Hauser mimt den Beleidigten

In Rekordzeit hat es sich der neue Regierungssprecher Otto Hauser mit den Medien und Teilen seiner eigenen Partei verscherzt. Er selbst fühlt sich unfair behandelt  ■ Aus Bonn Bettina Gaus

Als Regierungssprecher saß gestern Herbert Schmülling (FDP) auf der Bundespressekonferenz in Bonn. Sein Chef Otto Hauser (CDU) war wegen „anderer Termine“ verhindert. Wie denn der Bundeskanzler auf die jüngsten Äußerungen von Hauser reagiert habe, wurde Schmülling gefragt. „Mir sind keine Reaktionen bekannt.“ Der gewöhnlich gut informierten Frankfurter Allgemeinen Zeitung schon. Die hatte berichtet, Kanzleramtsminister Friedrich Bohl habe Hauser im Einvernehmen mit Helmut Kohl „zusammengefaltet“.

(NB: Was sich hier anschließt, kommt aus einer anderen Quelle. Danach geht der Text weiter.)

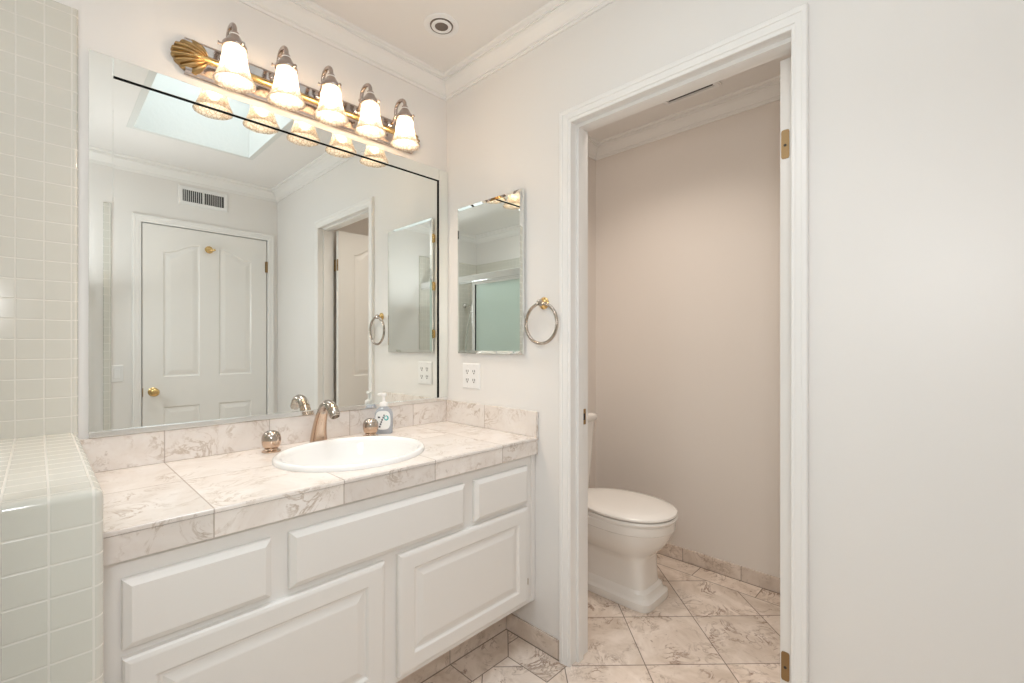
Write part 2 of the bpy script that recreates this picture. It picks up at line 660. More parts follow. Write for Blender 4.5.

Die kaum verhüllte Drohung, daß bei unbotmäßigem Wählerverhalten in den neuen Ländern künftig weniger Geld von Ost nach West fließen könne, hat den Regierungssprecher schneller als jeden seiner Vorgänger zum Gegenstand von Schlagzeilen in eigener Sache gemacht. Hauser habe sich wie der Generalsekretär einer Partei verhalten und sei in den Vordergrund des öffentlichen Streits geraten, kommentierte die Süddeutsche Zeitung: „Genau dahin gehören Sprecher nicht.“

Mit diesem Mann wird Helmut Kohl den Stimmungsumschwung zugunsten der Union wohl nicht schaffen. Der Volkssturm hat den deutschen Sieg im Zweiten Weltkrieg auch nicht berbeizwingen können. Ein solcher Vergleich ist geschmacklos und unzulässig? Ganz gewiß. Das Problem: Mit Vergleichen und Äußerungen auf genau diesem Niveau operiert Otto Hauser.

Gleich zu Beginn seiner neuen Tätigkeit hat er die PDS mit der NSDAP verglichen. Eigentlich hätte eine derartige Äußerung des CDU-Abgeordneten niemanden überraschen dürfen. Er gilt auch innerhalb der eigenen Fraktion als strammer Rechter. Das für ihn ungewohnte Rampenlicht schien Hauser vom ersten Tag an zu genießen. Inzwischen fühlt er sich „unfair behandelt“ – sieht aber keinen Grund, sein Verhalten zu ändern.

Vielen seiner Parteifreunde fielen da durchaus Gründe ein. In Teilen der Union herrscht blankes Entsetzen. Wolfgang Schäuble sagte in einem Interview, es sei keine Entschuldigung, wenn Hauser sich als Abgeordneter und nicht als Regierungssprecher geäußert habe: „Ich bin nicht dafür, daß ein Abgeordneter größeren Blödsinn reden darf als ein Regierungsspecher.“ Der Fraktionschef hat eine Rechnung beglichen. Sein Landsmann Hauser gehörte zu den Gegnern eines uberwiegend argumentativ geführten Wahlkampfs, wie ihn Schäuble konzipiert hatte. Er wünschte einen Lagerstreit.

Ein Regierungssprecher darf nicht als Wahlkämpfer auftreten und muß die Politik der gesamten Bundesregierung vertreten. Die FDP fühlt sich von Hauser schlecht bedient. Er habe „die Balance bisher nicht gefunden“, die allen Koalitionspartnern gerecht werde, erklärte gestern ein Parteisprecher. Der FDP-Vorsitzende Wolfgang Gerhardt hat in der Angelegenheit im Kanzleramt interveniert.

Bei den Liberalen dürfte der Wirbel stille Freude auslösen, bietet er ihnen doch Gelegenheit, sich im Wahlkampf gegenüber der Union zu profilieren und ganz unauffällig ein bißchen mit der SPD zu flirten. Aber auch die Opposition nutzt ihre Chance. Rolf Schwanitz, im Schröder-Team zuständig für den Aufbau Ost, fordert Hausers Rücktritt oder seine Entlassung. Die Grünen erwägen nach den Worten ihrer Bundesgeschäftsführerin Heide Rühle sogar Verfassungsklage wegen Amtsmißbrauchs. Abgetaucht ist unterdessen übrigens ein anderer, von dem sich Helmut Kohl Großes erhofft hatte: Hans-Hermann Tiedje. Er gibt sich in diesen Tagen ungewöhnlich pressescheu. Im Zusammenhang mit Medienberatung für die Union derzeit das Klügste, was einer tun kann.